Ronnie is rattled whenever he plays Mark and often goes into irrational mode. So it is often billed as a grudge match. However, if you have met Mark Selby, you will know he is a very friendly person who likes to laugh and always stays behind at the end of exhibitions to engage with the audience and have a couple of beers. Just ask his best friend Barry Hawkins if you don’t believe me. Yet in a snooker environment, friendships are put on ice for the duration of the match. Not that there was one in the first place in this case.

Mark is the one player that gets under Ronnie’s skin. Their games are chalk and cheese with Ronnie adamant that he wants to kill off a frame with one break and Mark happy to play for snookers and grind out a match in the early hours of the morning. Yet although Selby has had a fair share of wins against O’Sullivan, there have also been some bruising defeats at the hands of this snooker genius. Yet just put yourself in Mark’s shoes, you never know which Ronnie is going to turn up. O’Sullivan can often blindside opponents by playing impeccable snooker before their meeting and then pressing the self-destruct button that comes with anxiety or stage fright. The man he calls the “gravedigger” gets his spade well dug in and if Selby goes into vintage mode, Ronnie becomes reckless, scattering the reds and leaving an easy opening for his opponent. Mistakes that Mark is hungry to capitalise on and punish.

Whitewash

If I had posted that the result of this match would be 6-0 prior to play, I don’t think many people would have rushed to their betting app and I would have been ridiculed. This was a match that would turn out to have a dream outcome for one player and a defeat that would hurt but just be one that lingers for a few days. Maybe Ronnie was thinking of richer pickings in Riyadh in a couple of weeks and was already dreaming of potting the golden ball. The untouchable player of the season suddenly became touchable. A player who has already won four titles this season including the UK Championship and the Masters looked very average in this display. Contrary to his previous matches. Up until this point, Ronnie had an envious record of 16 matches unbeaten but the paint would very quickly chip off this statistic in this match.

Flowing 

This was a masterclass in snooker despite Desislava Bozhilova’s mistake of not warning Ronnie that he could see a red on his second attempt and would forfeit the opening frame if he missed. Ronnie’s response was to smash into the reds and allow Selby to eventually win the frame with a break of 65. This was the bad omen that would go on to haunt the match. Selby piled on the breaks with 91 in the second and 81 in the third. This was topped with a break of 105 before the mid-session interval.
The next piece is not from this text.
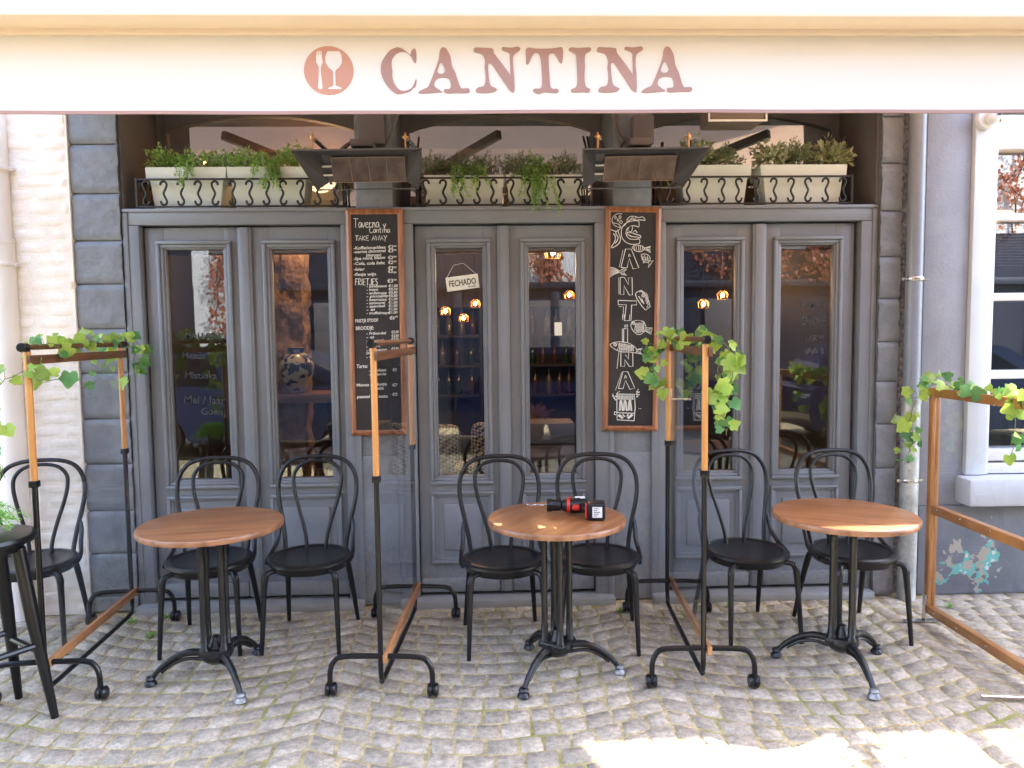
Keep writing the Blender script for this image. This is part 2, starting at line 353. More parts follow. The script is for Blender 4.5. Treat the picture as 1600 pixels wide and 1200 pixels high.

The only ripple of a comeback from Ronnie came after the interval. This wasn’t before Selby took the fifth frame with a break of 59.  O’Sullivan finally kicked into gear in the sixth but a break of 58 was ended with a safety shot that left an opening for his opponent. A frame where the pendulum would again sway in Selby’s favour 70-58. A scoreline that put the cherry on the cake and gave Mark the joy of a 6-0 whitewash over his rival. Selby will now play either Zhang Anda or John Higgins in the semi-finals on Saturday.